Se ora tornaste a rileggere il primo capitolo e la prima lettera a Nasuada, vi accorgerete che sembro descrivere una visione mezza apocalittica e in tutta sincerità non ricordo cosa avessi progettato come finale, quindi credo che a breve modificherò la lettera introduttiva per addolcirne i toni. Di certo l'interruzione di un anno non ha giovato a rendere la storia migliore, ma credo di essere riuscita a prenderla in mano abbastanza decentemente, nonostante nel frattempo sia cambiata io, il mio modo di scrittura, i miei pensieri sulla vita e le mie supposizioni sul
Ciclo dell'eredità.
Per quanto riguarda questo lunghissimo capitolo conclusivo, capisco benissimo che alcuni di voi avranno storto il naso di fronte al ritorno dello Spettro. Credo di aver fatto capire che Arya avrebbe potuto benissimo vivere e morire senza di lui, ma che lo accetta nuovamente nella sua vita perché le si è presentata l'occasione e perché ama lui e la loro bambina, non per altro. Non nascondo che il destino scelto per lei da Paolini non mi ha mai entusiasmata, altrimenti non avrei mai cercato di cambiarlo.

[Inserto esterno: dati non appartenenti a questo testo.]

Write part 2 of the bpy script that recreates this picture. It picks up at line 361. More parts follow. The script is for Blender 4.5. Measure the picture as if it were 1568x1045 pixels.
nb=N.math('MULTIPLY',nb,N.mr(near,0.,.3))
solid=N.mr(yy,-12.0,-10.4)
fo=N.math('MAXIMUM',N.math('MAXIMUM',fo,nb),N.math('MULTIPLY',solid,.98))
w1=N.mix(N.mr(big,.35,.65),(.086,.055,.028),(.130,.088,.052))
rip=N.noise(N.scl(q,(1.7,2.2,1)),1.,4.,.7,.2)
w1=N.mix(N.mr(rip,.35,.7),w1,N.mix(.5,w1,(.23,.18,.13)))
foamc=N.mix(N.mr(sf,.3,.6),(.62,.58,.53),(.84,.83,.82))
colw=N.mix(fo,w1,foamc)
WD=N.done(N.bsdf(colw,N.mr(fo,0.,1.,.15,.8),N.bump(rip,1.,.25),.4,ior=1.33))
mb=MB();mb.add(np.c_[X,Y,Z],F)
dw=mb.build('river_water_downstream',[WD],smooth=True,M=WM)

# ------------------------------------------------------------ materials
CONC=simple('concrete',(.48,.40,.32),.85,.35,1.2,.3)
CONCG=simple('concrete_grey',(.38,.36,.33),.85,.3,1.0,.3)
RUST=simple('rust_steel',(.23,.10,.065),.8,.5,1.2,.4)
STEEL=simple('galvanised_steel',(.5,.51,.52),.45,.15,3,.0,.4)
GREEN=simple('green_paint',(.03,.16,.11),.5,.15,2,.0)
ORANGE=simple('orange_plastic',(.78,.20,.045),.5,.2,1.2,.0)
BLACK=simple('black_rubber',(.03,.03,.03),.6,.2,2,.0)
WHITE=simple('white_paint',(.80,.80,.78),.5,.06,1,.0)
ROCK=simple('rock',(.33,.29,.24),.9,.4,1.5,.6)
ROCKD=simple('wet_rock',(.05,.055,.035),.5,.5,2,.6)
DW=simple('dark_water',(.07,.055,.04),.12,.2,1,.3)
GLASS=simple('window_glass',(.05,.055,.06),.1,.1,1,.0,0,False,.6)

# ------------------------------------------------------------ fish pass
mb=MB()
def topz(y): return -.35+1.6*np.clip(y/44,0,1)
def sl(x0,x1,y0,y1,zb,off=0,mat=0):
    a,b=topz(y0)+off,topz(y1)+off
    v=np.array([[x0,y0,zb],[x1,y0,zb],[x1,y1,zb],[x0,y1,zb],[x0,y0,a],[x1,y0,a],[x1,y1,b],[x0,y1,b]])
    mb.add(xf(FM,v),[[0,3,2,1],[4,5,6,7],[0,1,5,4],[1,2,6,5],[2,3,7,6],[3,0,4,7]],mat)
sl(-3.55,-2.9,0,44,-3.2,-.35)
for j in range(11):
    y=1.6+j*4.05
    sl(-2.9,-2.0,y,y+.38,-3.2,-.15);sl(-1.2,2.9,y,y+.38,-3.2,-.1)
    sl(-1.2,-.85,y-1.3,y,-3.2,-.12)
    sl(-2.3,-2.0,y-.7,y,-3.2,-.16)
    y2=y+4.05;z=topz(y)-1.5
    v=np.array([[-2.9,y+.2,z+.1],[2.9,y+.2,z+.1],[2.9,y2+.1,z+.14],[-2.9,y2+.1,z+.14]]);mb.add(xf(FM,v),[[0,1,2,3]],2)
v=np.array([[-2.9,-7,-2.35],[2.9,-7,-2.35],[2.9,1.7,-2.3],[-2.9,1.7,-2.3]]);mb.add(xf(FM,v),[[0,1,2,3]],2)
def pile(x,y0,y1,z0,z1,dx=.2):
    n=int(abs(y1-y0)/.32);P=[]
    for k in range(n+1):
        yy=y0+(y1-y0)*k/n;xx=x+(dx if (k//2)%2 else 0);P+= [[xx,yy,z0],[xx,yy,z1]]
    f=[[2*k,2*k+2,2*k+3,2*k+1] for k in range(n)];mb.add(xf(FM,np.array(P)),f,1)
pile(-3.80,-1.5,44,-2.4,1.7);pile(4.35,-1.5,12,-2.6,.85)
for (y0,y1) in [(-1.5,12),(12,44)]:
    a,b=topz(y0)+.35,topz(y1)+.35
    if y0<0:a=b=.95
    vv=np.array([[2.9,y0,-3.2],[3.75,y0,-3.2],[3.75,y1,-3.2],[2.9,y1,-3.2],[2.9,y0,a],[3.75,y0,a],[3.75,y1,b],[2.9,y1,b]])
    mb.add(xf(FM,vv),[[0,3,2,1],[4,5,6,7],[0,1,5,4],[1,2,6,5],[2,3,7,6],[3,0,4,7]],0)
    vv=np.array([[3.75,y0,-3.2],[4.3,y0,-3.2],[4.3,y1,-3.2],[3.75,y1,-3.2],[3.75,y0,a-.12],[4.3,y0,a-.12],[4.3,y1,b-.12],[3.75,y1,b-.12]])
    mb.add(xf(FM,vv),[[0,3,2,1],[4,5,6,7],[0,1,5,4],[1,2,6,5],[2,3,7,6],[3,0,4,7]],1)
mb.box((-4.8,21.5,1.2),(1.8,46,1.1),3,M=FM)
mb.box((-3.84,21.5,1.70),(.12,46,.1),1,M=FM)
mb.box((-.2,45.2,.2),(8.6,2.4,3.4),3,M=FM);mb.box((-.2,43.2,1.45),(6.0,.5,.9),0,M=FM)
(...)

Mentre la partenza di Eragon era amara, ma insieme esaltante, la prigionia di Arya nel ruolo di regina degli elfi mi ha davvero fatto sprofondare il cuore. Per una come lei, dal carattere indomito, solitario, intraprendente, quello di costringerla sul trono è stato davvero un colpo basso. È vero che la fedeltà alla sua gente e il suo senso del dovere sono molto radicati in lei, ma dopo tutto ciò che ha passato in guerra, merita un futuro di serenità e di libertà, non altri secoli di sacrifici per gli altri.
Questo è ovviamente il mio umile parere di lettrice appassionata, ma ciascuno di voi avrà il suo e io li rispetto tutti!
Sarà triste per me non scrivere più di questi personaggi, mi ci ero davvero affezionata e mi sembra di avere lasciato una parte minuscola di me in ciascuno di loro, nessuno escluso. Questa è la prima fanfiction scritta da me e devo dire che l'esperienza mi è piaciuta e che probabilmente tornerò a scrivere qualcosa sul
Ciclo dell'eredità in futuro. Magari qualcosa sui rinnegati, magari la vita di Athala, i segreti di Arcaena, o la storia di un Urgali.. O forse scriverò una storia fantasy originale e pubblicherò anche quella.. Chissà!
Vi invito a lasciarmi commenti perché sono curiosa di sapere cosa pensate di tutto (:
E niente! La storia è conclusa, ma prima di chiudere totalmente inserirò un paio di appendici nei prossimi mesi (con mooolta calma) sui nomi dei personaggi che ho inventato, sul futuro della religione dell'Helgrind (un piccolo racconto che volevo inserire nella storia, ma sarebbe risultato fuori dai tempi, quindi vi ho rinunciato), un punto di vista di Alba quando sceglie di sacrificarsi per Durza e con qualsiasi altra cosa che mi verrà in mente nei prossimi giorni.

Grazie per essere stati con me. Sé onr sverdar sitja hvass!